High SST variability south of Martha's Vineyard: Observation and modeling study

Abstract

High, small-scale SST variability (6 °C over 5–10 km) observed South of Martha's Vineyard during the low-wind component of the Coupled Boundary Layers Air–Sea Transfer (CBLAST-Low) oceanographic field program in August 2003 is investigated using the Navy Coastal Ocean Model (NCOM), with atmospheric forcing provided by the Coupled Ocean/Atmosphere Mesoscale Prediction System (COAMPS®). 1 1 COAMPS® is a registered trademark of the Naval Research Laboratory.

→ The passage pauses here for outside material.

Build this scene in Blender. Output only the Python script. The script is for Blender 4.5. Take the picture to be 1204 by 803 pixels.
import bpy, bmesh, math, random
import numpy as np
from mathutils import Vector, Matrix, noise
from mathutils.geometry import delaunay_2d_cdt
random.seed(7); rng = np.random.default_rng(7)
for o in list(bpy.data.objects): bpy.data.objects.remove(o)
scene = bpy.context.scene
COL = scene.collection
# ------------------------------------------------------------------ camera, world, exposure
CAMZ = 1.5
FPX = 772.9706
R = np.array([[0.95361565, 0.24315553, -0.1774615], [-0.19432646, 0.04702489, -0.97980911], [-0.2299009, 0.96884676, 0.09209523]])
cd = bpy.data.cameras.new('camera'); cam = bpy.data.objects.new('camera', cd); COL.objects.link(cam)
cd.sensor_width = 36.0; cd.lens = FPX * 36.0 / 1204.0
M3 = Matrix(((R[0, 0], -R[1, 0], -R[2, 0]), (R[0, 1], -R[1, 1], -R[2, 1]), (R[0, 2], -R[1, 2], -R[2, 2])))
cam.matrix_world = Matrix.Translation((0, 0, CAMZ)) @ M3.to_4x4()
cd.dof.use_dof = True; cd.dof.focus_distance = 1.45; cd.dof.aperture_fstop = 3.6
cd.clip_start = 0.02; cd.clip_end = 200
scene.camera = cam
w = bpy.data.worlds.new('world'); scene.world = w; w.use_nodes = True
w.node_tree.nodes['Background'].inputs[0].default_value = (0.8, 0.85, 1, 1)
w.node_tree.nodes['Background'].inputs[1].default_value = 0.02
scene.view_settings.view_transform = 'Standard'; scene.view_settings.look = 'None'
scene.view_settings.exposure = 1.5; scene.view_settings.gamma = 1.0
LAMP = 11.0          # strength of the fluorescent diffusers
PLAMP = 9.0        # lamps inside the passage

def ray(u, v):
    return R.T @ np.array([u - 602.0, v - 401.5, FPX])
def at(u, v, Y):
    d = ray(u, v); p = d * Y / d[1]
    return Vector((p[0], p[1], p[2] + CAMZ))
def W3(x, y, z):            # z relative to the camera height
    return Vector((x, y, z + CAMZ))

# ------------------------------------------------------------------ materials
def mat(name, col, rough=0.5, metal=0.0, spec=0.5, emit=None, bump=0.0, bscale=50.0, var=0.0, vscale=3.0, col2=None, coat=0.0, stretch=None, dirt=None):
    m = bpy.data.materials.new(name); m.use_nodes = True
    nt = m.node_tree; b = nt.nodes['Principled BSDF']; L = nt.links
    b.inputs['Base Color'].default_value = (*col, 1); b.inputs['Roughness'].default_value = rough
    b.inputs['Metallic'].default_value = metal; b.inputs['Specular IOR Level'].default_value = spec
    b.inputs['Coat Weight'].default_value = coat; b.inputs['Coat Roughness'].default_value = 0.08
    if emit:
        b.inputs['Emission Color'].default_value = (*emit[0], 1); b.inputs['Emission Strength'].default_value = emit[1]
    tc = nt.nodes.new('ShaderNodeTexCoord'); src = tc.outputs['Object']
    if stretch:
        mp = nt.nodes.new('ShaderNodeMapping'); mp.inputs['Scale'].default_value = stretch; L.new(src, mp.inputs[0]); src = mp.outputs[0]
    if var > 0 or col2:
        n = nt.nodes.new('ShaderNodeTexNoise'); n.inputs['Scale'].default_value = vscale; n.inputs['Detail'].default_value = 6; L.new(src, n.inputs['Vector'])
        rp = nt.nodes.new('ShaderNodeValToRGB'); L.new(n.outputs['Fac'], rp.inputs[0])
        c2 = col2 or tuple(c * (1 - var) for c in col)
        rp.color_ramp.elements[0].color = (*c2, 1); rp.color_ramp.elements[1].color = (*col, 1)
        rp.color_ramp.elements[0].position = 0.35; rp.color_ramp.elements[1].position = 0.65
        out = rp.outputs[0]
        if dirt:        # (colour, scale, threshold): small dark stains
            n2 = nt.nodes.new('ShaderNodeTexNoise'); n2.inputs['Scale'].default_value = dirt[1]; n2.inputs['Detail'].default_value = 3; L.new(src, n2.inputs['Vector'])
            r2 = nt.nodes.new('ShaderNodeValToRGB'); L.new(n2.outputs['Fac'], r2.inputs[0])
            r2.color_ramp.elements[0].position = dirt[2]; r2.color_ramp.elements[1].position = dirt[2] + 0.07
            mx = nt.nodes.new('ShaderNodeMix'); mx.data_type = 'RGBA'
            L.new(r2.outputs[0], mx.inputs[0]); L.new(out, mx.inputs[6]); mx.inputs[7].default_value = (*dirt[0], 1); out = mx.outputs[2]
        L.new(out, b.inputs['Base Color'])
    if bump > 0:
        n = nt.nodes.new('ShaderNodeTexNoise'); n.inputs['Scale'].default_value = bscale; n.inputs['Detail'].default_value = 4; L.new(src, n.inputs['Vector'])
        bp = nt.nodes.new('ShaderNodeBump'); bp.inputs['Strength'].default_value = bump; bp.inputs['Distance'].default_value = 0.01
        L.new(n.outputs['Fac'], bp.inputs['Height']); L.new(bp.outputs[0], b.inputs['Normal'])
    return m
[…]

The ocean model includes tidal boundary forcing by the eight major tidal constituents, which is superimposed on the non-tidal lateral boundary conditions obtained from the 1/8° global NCOM real-time hindcast. The simulation is conducted with a high-resolution, 200-m grid, with bathymetry from the NGDC 3-arc-second Coastal Relief Model. The COAMPS fields, tidal forcing and NCOM results are evaluated with the CBLAST-Low observations and previous results. Both the simulation and observation analyses reveal that SST variability south of Martha's Vineyard is significant on August 18 and 25 and is strongly related to the cooling events on August 17 to 18 and August 24 to 25. The northeast winds passing through Muskeget Channel generate sharp horizontal SST gradients on August 18 by accelerating the westward transport of cold water from the cold, tidally-mixed Nantucket Shoals and by wind-induced upwelling and surface-cooling-induced vertical mixing. The mechanism of SST change on August 25 is differentiated from the change on August 18 by the northwest winds being unfavorable to the westward transport of cold water. The SST cooling on August 25 is mainly caused by local vertical mixing induced by heat lost.